ハンドシェイク・ネットワーク(Handshake Network)と呼ばれる野心的なパブリックブロックチェーン・プロジェクトは、数カ月のテストの後、ついにメインネットワークを立ち上げた。ハンドシェイク・ネットワークは、インターネット・ドメイン名の割り当て方法を改革しようとする開発者によるプロジェクトである。

ブラウザーにWebサイト名を入力すると、DNS(ドメイン名システム)と呼ばれるコンピューター・ネットワークが要求される。DNSはインターネット上のすべての名前を追跡するものだ。DNSは入力されたテキスト(例: www.technologyreview.com )をIPアドレスと呼ばれる数値の文字列に変換する。この番号により、ブラウザーはアクセスしようとしているWebサイトのサーバーを見つけてサーバーに接続できる。

DNSは階層的なグローバルネットワークで、階層の最上部にはいわゆるDNSルートがある。ロサンゼルスを拠点とする非営利団体「ICANN(Internet Corporation for Assigned Names and Numbers)」がDNSルートを監督し、新しい「トップレベルドメイン」の割り当てを担当する。これには.com、.org、.net、およびほとんどの2文字の国コードが含まれる。インターネットの自由の擁護者は、この割り当ての実行を単一の組織に依存すると、インターネットが検閲とハッキングに対してより脆弱になると主張している。政府がDNSを使用して特定のサイトへのアクセスをブロックすることが知られているからだ。ハンドシェイク・ネットワークの支援者は、ブロックチェーンを使用してルートの制御を非中央集権化できるという。

ハンドシェイクのネットワークは、ビットコインネットワークに似たものになる。コンピューターは競い合ってブロックチェーンに新しいトランザクションを追加し、暗号通貨を獲得する。ただ、このブロックチェーンは登録済みのドメイン名も追跡し、インターネットで人気のある上位10万件のドメイン名がすでにチェーンに含まれている。ドメイン名がブロックチェーンにない場合、ソフトウェアはリクエストを通常のDNSサーバーにリダイレクトするという。プロジェクトの開発者であり投資者であるスティーブン・マッキーは昨年 6月、本誌にこう説明していた

どうやれば使えるのだろうか? コンピューターのDNS設定を、公開されているハンドシェイクのネームリゾルバーに変更すれば、今日からでも使うことができる。暗号通貨や特別なソフトウェアは必要ない。専用ソフトウェアをインストールして実行することで、ハンドシェイクのブロックチェーン・ネットワークに直接参加することもできる。このソフトウェアの「ライト」バージョンはブラウザーに埋め込むことも可能だ。ドメイン名を登録するには、「HNS」と呼ばれるネットワークの暗号通貨を使用したオンライン・オークションに参加する必要がある(ここで購入可能)。
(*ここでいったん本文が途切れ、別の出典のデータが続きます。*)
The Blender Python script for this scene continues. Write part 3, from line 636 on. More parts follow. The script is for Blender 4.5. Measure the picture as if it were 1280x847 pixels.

この仕組みがうまくいくために、ハンドシェイクは、新しいコインを求めてソフトウェアを実行する「マイナー」の大規模なコミュニティを作り、開発者を引き込んでネットワーク上にアプリケーションを構築させ、通常のユーザーには従来のDNSから切り替えるよう説得する必要がある。他の多くのブロックチェーンベースのインターネット・ネーミング・システムがすでに失敗しているが、このプロジェクトは成功できるのだろうか? ついに公開されたいま、調べてみるといい。